— start of DATASET EXCERPTS —
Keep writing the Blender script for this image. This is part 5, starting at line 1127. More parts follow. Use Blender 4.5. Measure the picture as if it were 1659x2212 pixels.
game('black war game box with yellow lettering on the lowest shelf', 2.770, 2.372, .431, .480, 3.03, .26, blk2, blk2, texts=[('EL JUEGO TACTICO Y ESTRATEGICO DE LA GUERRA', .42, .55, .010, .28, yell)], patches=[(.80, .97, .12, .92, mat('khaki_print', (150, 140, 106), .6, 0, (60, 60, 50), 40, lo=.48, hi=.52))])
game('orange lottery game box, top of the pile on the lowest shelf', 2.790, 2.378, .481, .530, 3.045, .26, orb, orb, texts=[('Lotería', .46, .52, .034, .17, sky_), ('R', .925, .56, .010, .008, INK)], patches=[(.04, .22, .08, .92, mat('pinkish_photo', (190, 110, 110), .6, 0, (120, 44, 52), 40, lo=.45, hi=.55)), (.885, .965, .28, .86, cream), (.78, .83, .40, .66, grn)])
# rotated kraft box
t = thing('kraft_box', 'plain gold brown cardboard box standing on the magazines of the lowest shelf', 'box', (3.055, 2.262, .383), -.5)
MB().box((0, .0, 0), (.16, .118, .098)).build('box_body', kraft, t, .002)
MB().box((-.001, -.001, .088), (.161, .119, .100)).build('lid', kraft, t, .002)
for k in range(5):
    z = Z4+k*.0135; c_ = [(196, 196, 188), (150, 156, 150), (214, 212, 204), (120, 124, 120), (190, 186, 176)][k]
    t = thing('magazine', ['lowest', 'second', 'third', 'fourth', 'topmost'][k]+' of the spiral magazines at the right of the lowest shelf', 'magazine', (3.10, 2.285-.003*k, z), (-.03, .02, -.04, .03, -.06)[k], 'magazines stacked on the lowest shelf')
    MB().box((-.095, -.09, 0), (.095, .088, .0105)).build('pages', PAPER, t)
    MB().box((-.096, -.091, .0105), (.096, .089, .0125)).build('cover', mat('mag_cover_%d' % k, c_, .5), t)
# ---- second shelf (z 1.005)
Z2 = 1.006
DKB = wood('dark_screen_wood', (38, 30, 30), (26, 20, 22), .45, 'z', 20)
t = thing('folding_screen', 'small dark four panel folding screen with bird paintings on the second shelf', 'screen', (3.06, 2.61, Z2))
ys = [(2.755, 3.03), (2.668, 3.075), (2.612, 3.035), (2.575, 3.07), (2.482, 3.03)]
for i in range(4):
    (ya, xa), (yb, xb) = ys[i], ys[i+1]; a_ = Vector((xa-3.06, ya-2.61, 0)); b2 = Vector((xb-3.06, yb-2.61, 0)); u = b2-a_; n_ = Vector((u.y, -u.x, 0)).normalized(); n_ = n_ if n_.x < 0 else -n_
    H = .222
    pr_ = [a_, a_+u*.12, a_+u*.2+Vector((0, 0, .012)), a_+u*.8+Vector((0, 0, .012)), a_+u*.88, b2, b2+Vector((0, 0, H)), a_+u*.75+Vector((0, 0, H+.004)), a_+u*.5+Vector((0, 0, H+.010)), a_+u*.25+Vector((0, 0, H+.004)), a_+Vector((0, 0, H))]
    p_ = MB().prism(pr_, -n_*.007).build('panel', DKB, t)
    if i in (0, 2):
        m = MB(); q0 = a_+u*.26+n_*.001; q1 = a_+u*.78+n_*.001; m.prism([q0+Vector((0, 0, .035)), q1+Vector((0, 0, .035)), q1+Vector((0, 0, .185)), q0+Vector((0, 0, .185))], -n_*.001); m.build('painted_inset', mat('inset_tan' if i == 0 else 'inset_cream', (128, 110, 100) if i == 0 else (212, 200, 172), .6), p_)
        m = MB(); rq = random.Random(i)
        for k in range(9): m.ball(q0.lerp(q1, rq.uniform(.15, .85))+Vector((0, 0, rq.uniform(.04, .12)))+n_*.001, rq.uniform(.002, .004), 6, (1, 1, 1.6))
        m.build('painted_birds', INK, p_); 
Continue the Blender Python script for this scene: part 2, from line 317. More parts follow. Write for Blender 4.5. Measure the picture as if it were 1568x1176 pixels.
— end of DATASET EXCERPTS —
◆ **EXERCISE**:
Extract the listing in its entirety and repeat it exactly.

◆ **COMPLETE RESPONSE**:
Keep writing the Blender script for this image. This is part 5, starting at line 1127. More parts follow. Use Blender 4.5. Measure the picture as if it were 1659x2212 pixels.
game('black war game box with yellow lettering on the lowest shelf', 2.770, 2.372, .431, .480, 3.03, .26, blk2, blk2, texts=[('EL JUEGO TACTICO Y ESTRATEGICO DE LA GUERRA', .42, .55, .010, .28, yell)], patches=[(.80, .97, .12, .92, mat('khaki_print', (150, 140, 106), .6, 0, (60, 60, 50), 40, lo=.48, hi=.52))])
game('orange lottery game box, top of the pile on the lowest shelf', 2.790, 2.378, .481, .530, 3.045, .26, orb, orb, texts=[('Lotería', .46, .52, .034, .17, sky_), ('R', .925, .56, .010, .008, INK)], patches=[(.04, .22, .08, .92, mat('pinkish_photo', (190, 110, 110), .6, 0, (120, 44, 52), 40, lo=.45, hi=.55)), (.885, .965, .28, .86, cream), (.78, .83, .40, .66, grn)])
# rotated kraft box
t = thing('kraft_box', 'plain gold brown cardboard box standing on the magazines of the lowest shelf', 'box', (3.055, 2.262, .383), -.5)
MB().box((0, .0, 0), (.16, .118, .098)).build('box_body', kraft, t, .002)
MB().box((-.001, -.001, .088), (.161, .119, .100)).build('lid', kraft, t, .002)
for k in range(5):
    z = Z4+k*.0135; c_ = [(196, 196, 188), (150, 156, 150), (214, 212, 204), (120, 124, 120), (190, 186, 176)][k]
    t = thing('magazine', ['lowest', 'second', 'third', 'fourth', 'topmost'][k]+' of the spiral magazines at the right of the lowest shelf', 'magazine', (3.10, 2.285-.003*k, z), (-.03, .02, -.04, .03, -.06)[k], 'magazines stacked on the lowest shelf')
    MB().box((-.095, -.09, 0), (.095, .088, .0105)).build('pages', PAPER, t)
    MB().box((-.096, -.091, .0105), (.096, .089, .0125)).build('cover', mat('mag_cover_%d' % k, c_, .5), t)
# ---- second shelf (z 1.005)
Z2 = 1.006
DKB = wood('dark_screen_wood', (38, 30, 30), (26, 20, 22), .45, 'z', 20)
t = thing('folding_screen', 'small dark four panel folding screen with bird paintings on the second shelf', 'screen', (3.06, 2.61, Z2))
ys = [(2.755, 3.03), (2.668, 3.075), (2.612, 3.035), (2.575, 3.07), (2.482, 3.03)]
for i in range(4):
    (ya, xa), (yb, xb) = ys[i], ys[i+1]; a_ = Vector((xa-3.06, ya-2.61, 0)); b2 = Vector((xb-3.06, yb-2.61, 0)); u = b2-a_; n_ = Vector((u.y, -u.x, 0)).normalized(); n_ = n_ if n_.x < 0 else -n_
    H = .222
    pr_ = [a_, a_+u*.12, a_+u*.2+Vector((0, 0, .012)), a_+u*.8+Vector((0, 0, .012)), a_+u*.88, b2, b2+Vector((0, 0, H)), a_+u*.75+Vector((0, 0, H+.004)), a_+u*.5+Vector((0, 0, H+.010)), a_+u*.25+Vector((0, 0, H+.004)), a_+Vector((0, 0, H))]
    p_ = MB().prism(pr_, -n_*.007).build('panel', DKB, t)
    if i in (0, 2):
        m = MB(); q0 = a_+u*.26+n_*.001; q1 = a_+u*.78+n_*.001; m.prism([q0+Vector((0, 0, .035)), q1+Vector((0, 0, .035)), q1+Vector((0, 0, .185)), q0+Vector((0, 0, .185))], -n_*.001); m.build('painted_inset', mat('inset_tan' if i == 0 else 'inset_cream', (128, 110, 100) if i == 0 else (212, 200, 172), .6), p_)
        m = MB(); rq = random.Random(i)
        for k in range(9): m.ball(q0.lerp(q1, rq.uniform(.15, .85))+Vector((0, 0, rq.uniform(.04, .12)))+n_*.001, rq.uniform(.002, .004), 6, (1, 1, 1.6))
        m.build('painted_birds', INK, p_); 
Continue the Blender Python script for this scene: part 2, from line 317. More parts follow. Write for Blender 4.5. Measure the picture as if it were 1568x1176 pixels.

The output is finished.